===== Dataset content

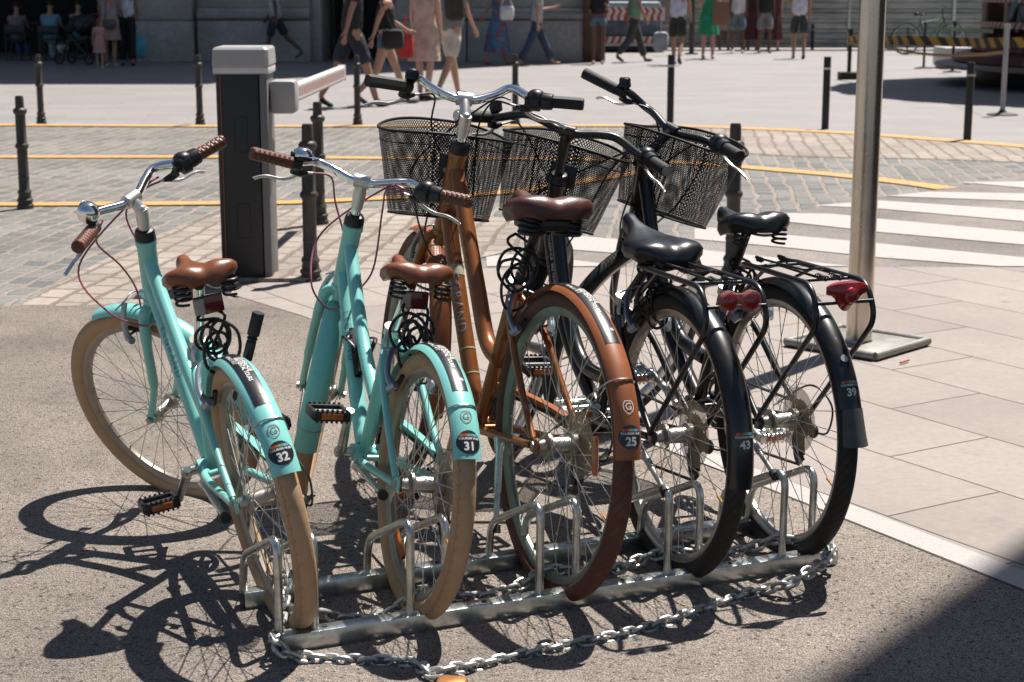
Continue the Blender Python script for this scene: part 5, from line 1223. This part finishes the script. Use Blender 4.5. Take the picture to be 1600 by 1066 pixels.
def cloth(c, kind=None, c2=None):
    k = (c, kind, c2)
    if k in _cl: return _cl[k]
    if kind == 'stripe':
        m, nt, b, tc = newm('striped cloth', .85); sp = nt.nodes.new('ShaderNodeSeparateXYZ'); nt.links.new(tc.outputs['Object'], sp.inputs[0])
        f = math_n(nt, 'LESS_THAN', math_n(nt, 'FRACT', math_n(nt, 'MULTIPLY', sp.outputs[2], 24.0)), .45); nt.links.new(mixc(nt, f, c, c2), b.inputs['Base Color'])
    elif kind == 'floral':
        m, nt, b, tc = newm('floral cloth', .8); n_ = noise(nt, tc.outputs['Object'], 7, 2); nt.links.new(ramp(nt, n_.outputs['Fac'], [(.42, c), (.50, (.03, .12, .20)), (.56, c2), (.62, c)]), b.inputs['Base Color'])
    else: m = mat('cloth', c, .85, var=.22, vscale=7, bump=1, bscale=9, bdist=.03)
    _cl[k] = m; return m
SKIN = [(.50, .28, .19), (.36, .19, .12), (.12, .06, .04), (.58, .36, .26)]
def person(u, v, yaw, h=1.58, sk=0, top=None, tcol=(.5, .5, .5), bot=None, bcol=(.1, .1, .1), shoes=(.05, .05, .05), hair=(.03, .02, .012), hairlen=0, leg=((12, 4), (-14, 22)), arm=((-14, 12), (12, 20)), label='', seat=None, abd=(8, 8), lean=2, bag=None, hat=None, cat='person', loc=None):
    P0 = Vector(loc) if loc else G(u, v); B = empty('person', P0, R(yaw), label, cat); s = h / 1.7
    V = []; Eg = []; Rr = []
    def add(p, r, par=None):
        V.append(Vector(p) * s); Rr.append(tuple(x * s for x in r) if isinstance(r, tuple) else r * s)
        if par is not None: Eg.append((par, len(V) - 1))
        return len(V) - 1
    ln = math.sin(R(lean)); 
    legs = []
    # legs first: find the lower foot so the figure stands on the ground
    def legpts(hip, a, k):
        a1 = R(a); th = .43; kn = hip + Vector((math.sin(a1) * th, 0, -math.cos(a1) * th)); a2 = a1 - R(k); an = kn + Vector((math.sin(a2) * .41, 0, -math.cos(a2) * .41)); return kn, an, a2
    pz = .93
    L = []
    for sgn, (a, k) in zip((1, -1), leg):
        hip = Vector((0, sgn * .095, pz - .02)); kn, an, a2 = legpts(hip, a, k); L.append([hip, kn, an, a2, sgn])
    low = min(l[2].z for l in L) - .075
    dz = -low
    for l in L:
        for q in range(3): l[q] = l[q] + Vector((0, 0, dz))
    pz += dz; up = lambda x, z: Vector((x + ln * (z - .93), 0, z + dz))
    pel = add(up(0, .93), (.125, .095)); sp = add(up(0, 1.10), (.135, .105), pel); ch = add(up(.01, 1.28), (.165, .115), sp); cl = add(up(.0, 1.40), (.115, .08), ch); nk = add(up(.005, 1.465), .052, cl); h1 = add(up(.018, 1.53), (.062, .072), nk); h2 = add(up(.020, 1.60), (.078, .092), h1); h3 = add(up(.012, 1.672), (.058, .068), h2)
    nz = add(up(.105, 1.585), .014, h2)
    sh = []
    for sgn, (a, e), ab in zip((1, -1), arm, abd):
        S0 = up(0, 1.385) + Vector((0, sgn * .165, 0)); i0 = add(S0, .052, ch); a1 = R(a); b1 = R(ab)
        d1 = Vector((math.sin(a1), sgn * math.sin(b1), -math.cos(a1) * math.cos(b1))).normalized(); el = S0 + d1 * .27; a2 = a1 + R(e); d2 = Vector((math.sin(a2), sgn * math.sin(b1) * (.3 if e < 60 else -.9), -math.cos(a2))).normalized(); wr = el + d2 * .235
        i1 = add(S0.lerp(el, .5), .043, i0); i2 = add(el, .036, i1); i3 = add(wr, (.025, .021), i2); pm = wr + d2 * .055; i4 = add(pm, (.034, .015), i3)
        side = Vector((0, 1, 0)).cross(d2).normalized() if True else 0
        for f_, (ln_, o_) in enumerate(((.068, -.026), (.078, -.009), (.073, .009), (.058, .025))):
            q = pm + d2 * .028 + side * o_; j = add(q, .0095, i4); j = add(q + d2 * ln_ * .5, .0085, j); add(q + d2 * ln_ * .85 + Vector((0, -sgn * .020, 0)), .0075, j)
        q = wr + d2 * .02 + side * .032; j = add(q, .011, i3); add(q + d2 * .04 + side * .014, .009, j)
        sh.append((S0, el, wr, pm, d2))
    for hip, kn, an, a2, sgn in L:
        i0 = add(hip, (.078, .082), pel); i1 = add(hip.lerp(kn, .5), .074, i0); i2 = add(kn, .052, i1); i3 = add(kn.lerp(an, .35), .053, i2); i4 = add(an, .034, i3)
        fd = Vector((math.cos(a2 * .5), 0, math.sin(min(0, a2) * -.9) * -1)).normalized(); ft = an + Vector((.0, 0, -.045)); i5 = add(ft + fd * .06, (.034, .028), i4); add(ft + fd * .15, (.032, .018), i5)
    skin_mesh('body', V, Eg, Rr, skinmat(SKIN[sk]), B, 0)
    gx = lambda x: x * s
    # face: eyes, ears, hair
    hc = up(.018, 1.60) * s
    if seat is None or True:
        K = MB()
        for sy in (-1, 1): K.sphere(hc + Vector((.083, sy * .030, .0)) * s, .010 * s, 6)
        K.uv = None; K.build('eyes', M['white'], B)
        K = MB()
        for sy in (-1, 1): K.sphere(hc + Vector((.0, sy * .078, -.012)) * s, .020 * s, 6, (.7, .4, 1.2))
        K.tube([hc + Vector((.083, -.02, -.05)) * s, hc + Vector((.090, 0, -.052)) * s, hc + Vector((.083, .02, -.05)) * s], .005 * s, 5); K.uv = None; K.build('ears', skinmat(SKIN[sk]), B)
    hv = [hc + Vector((.035, 0, .060)) * s, hc + Vector((-.015, 0, .050)) * s, hc + Vector((-.042, 0, -.01)) * s]; hr = [.062 * s, .088 * s, .070 * s]
    if hairlen: hv += [hc + Vector((-.060, 0, -.09)) * s, hc + Vector((-.075, 0, -.09 - hairlen)) * s]; hr += [.060 * s, .035 * s]
    skin_mesh('hair', hv, [(i, i + 1) for i in range(len(hv) - 1)], hr, cloth(hair), B)
    infl = .016
    def chain_(pts, rad, nm, m, extra=None):
        vs = [p * s for p in pts]; ed = [(i, i + 1) for i in range(len(pts) - 1)]; rr = [tuple(x * s for x in r) if isinstance(r, tuple) else r * s for r in rad]
        if extra:
            for a, ps, rs in extra:
                k = a
                for p, r in zip(ps, rs): vs.append(p * s); rr.append(tuple(x * s for x in r) if isinstance(r, tuple) else r * s); ed.append((k, len(vs) - 1)); k = len(vs) - 1
        return skin_mesh(nm, vs, ed, rr, m, B)
    if top:
        ex = []
        if top in ('tee', 'long'):
            for (S0, el, wr, pm, d2) in sh:
                if top == 'tee': ex.append((2, [S0, S0.lerp(el, .55)], [.066, .062]))
                else: ex.append((2, [S0, el, wr], [.066, .050, .036]))
        hem = .84 if top != 'tank' else .98
        chain_([up(0, hem), up(0, 1.08), up(.01, 1.28), up(0, 1.385)], [(.215, .180), (.170, .140), (.190, .142), (.125, .095)], 'shirt' if top != 'tank' else 'top', tcol if not isinstance(tcol, tuple) else cloth(tcol), ex)
    if bot in ('shorts', 'trousers', 'brief'):
        fr = {'shorts': .92, 'brief': .42, 'trousers': 1.0}[bot]; ex = []
        for hip, kn, an, a2, sgn in L:
            if bot == 'trousers': ex.append((0, [hip, hip.lerp(kn, .5), kn, kn.lerp(an, .5), kn.lerp(an, .93)], [(.104, .108), .094, .082, .080, .078]))
            else: ex.append((0, [hip, hip.lerp(kn, fr * .5), hip.lerp(kn, fr)], [(.106, .110), .098, .094]))
        chain_([up(0, .93), up(0, 1.03)], [(.185, .155), (.160, .128)], bot if bot != 'brief' else 'shorts', bcol if not isinstance(bcol, tuple) else cloth(bcol), ex)
    if bot in ('dress', 'skirt', 'midi'):
        end = {'dress': .52, 'skirt': .50, 'midi': .28}[bot] + 0; topz = 1.36 if top is None else 1.02; rows = []; 
        cx_ = (L[0][1].x + L[1][1].x) / 2
        for z, ry, rx in ([(1.36, .155, .10), (1.28, .178, .128), (1.12, .145, .115)] if top is None else []) + [(1.02, .15, .12), (.92, .185, .15), (.75, .20, .19), (end, .225, .25)]:
            f = max(0, (.92 - z) / .5); c_ = up(0, z) * (1) ; rows.append([(c_ + Vector((cx_ * f * .7 + math.cos(a) * (rx + f * .03 * math.sin(a * 7)), math.sin(a) * (ry + f * .02 * math.sin(a * 6)), 0))) * s for a in [2 * math.pi * i / 40 for i in range(40)]])
        K = MB().grid(rows, closed=True); rows2 = [[p + (Vector((0, 0, p.z)) - p) * .02 for p in r] for r in rows]; K.grid(rows2, closed=True); K.uv = None; K.build('dress' if top is None else 'skirt', bcol if not isinstance(bcol, tuple) else cloth(bcol), B, ang=80)
    for hip, kn, an, a2, sgn in L:
        fd = Vector((math.cos(a2 * .5), 0, math.sin(min(0, a2) * -.9) * -1)).normalized(); ft = an + Vector((0, 0, -.042))
        skin_mesh('shoe', [(an + Vector((-.005, 0, -.02))) * s, (ft + fd * .02) * s, (ft + fd * .10) * s, (ft + fd * .175) * s], [(0, 1), (1, 2), (2, 3)], [(.042 * s, .042 * s), (.042 * s, .036 * s), (.042 * s, .032 * s), (.036 * s, .024 * s)], cloth(shoes), B)
    return B, sh, s, up
MW = 'man'; 
def carried(name, u_loc, label, cat, build):
    o = empty(name, u_loc, 0, label, cat); build(o); return o
def bagbox(sx, sy, sz, m, strap=None):
    def f(o):
        MB().box(0, 0, 0, sx, sy, sz, bev=min(sx, sy, sz) * .46).build('bag_body', m, o)
        if strap: K = MB().tube(spline([Vector(q) for q in strap], 5), .012, 8); K.uv = None; K.build('strap', m, o)
    return f
person(552, 167, 25, 1.68, 1, 'tee', (.012, .012, .014), 'shorts', (.018, .020, .032), (.02, .02, .02), leg=((-22, 10), (20, 4)), arm=((10, 14), (-24, 8)), abd=(6, 12), label='man in black shirt and dark shorts walking behind the barrier arm')
person(603, 163, 12, 1.56, 0, 'tank', (.015, .015, .017), 'brief', (.10, .16, .22), (.10, .14, .17), leg=((22, 4), (-16, 26)), arm=((20, 40), (-28, 10)), hairlen=.12, label='woman in black top and denim shorts striding behind the copper bicycle grip')
person(665, 156, 70, 1.58, 3, None, None, 'dress', (.52, .38, .31), (.06, .04, .03), leg=((4, 2), (-6, 12)), arm=((4, 10), (0, 10)), hairlen=.10, label='woman in sleeveless beige dress seen from behind')
person(706, 152, 55, 1.66, 0, 'tee', (.16, .18, .19), 'shorts', (.58, .54, .48), (.05, .04, .035), leg=((20, 4), (-22, 14)), arm=((-16, 14), (16, 18)), label='man in grey shirt and white shorts with a dark backpack')
def cat_loc(u, v, z, dy=0): return G(u, v) + Vector((0, dy, z))
carried('backpack', cat_loc(712, 152, 1.18, -.16), 'dark patterned backpack on the man in white shorts', 'backpack', bagbox(.26, .16, .42, cloth((.03, .03, .028)), [(-.08, 0, .18), (-.08, .12, .24), (-.08, .26, .10)]))
carried('shoulder_bag', cat_loc(617, 163, .78, -.18), 'black bag with a pale end hanging at the hip of the woman in denim shorts', 'bag', bagbox(.27, .14, .24, cloth((.02, .018, .018)), [(0, 0, .10), (-.14, .0, .50), (-.05, .12, .62)]))
carried('red_bag', cat_loc(634, 160, .70, .12), 'red bag between the woman in denim shorts and the woman in the beige dress', 'bag', bagbox(.20, .12, .34, cloth((.45, .03, .03)), [(0, 0, .15), (0, 0, .35)]))
person(778, 102, 5, 1.56, 1, None, None, 'midi', cloth((.03, .20, .34), 'floral', (.30, .03, .06)), (.28, .14, .10), leg=((14, 4), (-12, 18)), arm=((-38, 6), (10, 30)), hairlen=.1, label='woman in blue floral dress passing the stone wall')
carried('handbag', cat_loc(792, 103, .95, -.10), 'white handbag under the arm of the woman in the floral dress', 'bag', bagbox(.26, .12, .26, cloth((.62, .60, .57)), [(-.10, 0, .11), (0, 0, .36), (.10, 0, .11)]))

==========

▶ _Short problem_
Look through the material above. Copy each line where the word "from" appears.

▶ _Written response_
Continue the Blender Python script for this scene: part 5, from line 1223. This part finishes the script. Use Blender 4.5. Take the picture to be 1600 by 1066 pixels.
person(665, 156, 70, 1.58, 3, None, None, 'dress', (.52, .38, .31), (.06, .04, .03), leg=((4, 2), (-6, 12)), arm=((4, 10), (0, 10)), hairlen=.10, label='woman in sleeveless beige dress seen from behind')